Adventures in consciousness

Wednesday, February 08, 2006

no worries?

I wrote earlier
noticable lack of cares & worries what others think or see
I also had no problem unbuttoning her shirt on the dance floor; I could have gone further and pobably would have if the venue was burning man.

How do I have that attitude when there hasn't been a buildup? I could use NLP techniques. I want to think of what I am doing instead of what I'm not doing.

There is one further piece to throw in the mix. And it may be the crux. The majority of her attention was upon me.

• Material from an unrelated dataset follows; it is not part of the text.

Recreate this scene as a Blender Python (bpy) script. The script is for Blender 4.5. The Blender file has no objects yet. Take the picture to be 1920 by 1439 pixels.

She made no effort to talk with anyone else or to catch anyone else's eye.

Wow...just writing that forced me to stop, cross my arms, tighten my throat, tense my shoulder, and have the overwhelming desire to argue it away. Touching a raw nerve here....

Beaming

A very nice evening on Friday. What made it so?

Getting "there"
  • Taking time for self and wife
  • Ritual of getting dressed to go out
  • Bassnectar
  • Birthday call to very close friend
  • 1/2 tab e , 5mg vike, 100g n2o
  • Dancing

"there"
  • body language - head & chin up; shoulders back
  • emotional state is "beaming" - an exuberant push of emotion, joyous, energetic - fuck yeah
  • feedback from others - the vibe and smiles
  • play with wife
  • water, 2 bites of food, fresh air

"after"
  • left shoulder burn gone ~ 4 days +
  • emotional contentment for 24 hours and tapering

comment
  • experiment with further anchoring of state by rubbing fingers behind back - ever so slight elation without other environs + 3 days
  • noticable lack of cares & worries what others think or see - this deserves its own post

Friday, February 03, 2006

Converse with Self

Woke up at 2am to the anxiety and burning sensation. Thought crosses my mind that I should ask my body what is going on rather than coercing with drugs. Deeply breathing and relaxing. Let myself off the hook and knew part of me was just protecting me and tried to talk to it. Why am I so resistent to my day job, why am I so depressed, what is going on? I know I'm carrying stress in my shoulder and left side. I promised my self that we would become who we are and accept there are no guarantees.

I continued to breath deep and relax so I could hear/feel/see the answer. I relaxed right into sleep. I dreamt of a friend I knew 20 years ago. He had aged and become a teacher. A group of us were fighting an enemy that took away our valuables and disrupted our lives.

I woke up asking myself "What's the point of gaining anything if it's just going to be taken away?" Material posessions, friends, family, routines, memories -- nothing is beyond the reach of being taken away. So why should I do anything?

Experience. The experience of Will.

Anxiety

Full day of anxieties and tremblings. Fragments of thoughts and feelings I can't quite coalesce. I keep catching myself being/becoming attached to outcomes...knowing full well that it expresses neediness.

External and internal stressors involved in circular thoughts and feelings. Breaking state became very tiring. Feeling of being on verge of full nervous breakdown.

Went to bed last night depressed -- low energy, loneliness, anxious. Severe burning sensation left shoulder and back.

Wednesday, February 01, 2006

Mirror and Mantra

I put a mirror on my desk . I'm getting feedback from others that I look angry or upset. It could be that I'm lying to myself so well that I don't even realize it. So I'm keeping a mirror here so I can see what they are talking about. Also, it's interesting to see the differences after doing some of the exercises. I should probably take pictures for measurement.

The mantra I use for emotional switching is the Law. My definition of Will keeps changing. Will currently defined as the combined, multiple intelligence selves using conscious decisions and intent.
So getting high on Love is the Law, love under Will. Love, that chemical release of oxytocin and neuro transmitters. Chemicals administered under will. Do what thou wilt shall be the whole of the law. And that's where the infinite loop kicks in and I am HIGH. Consciously kick off sub/un/conscious routines to change brain chemistry to accomplish whatever. Motherfuckin' magick.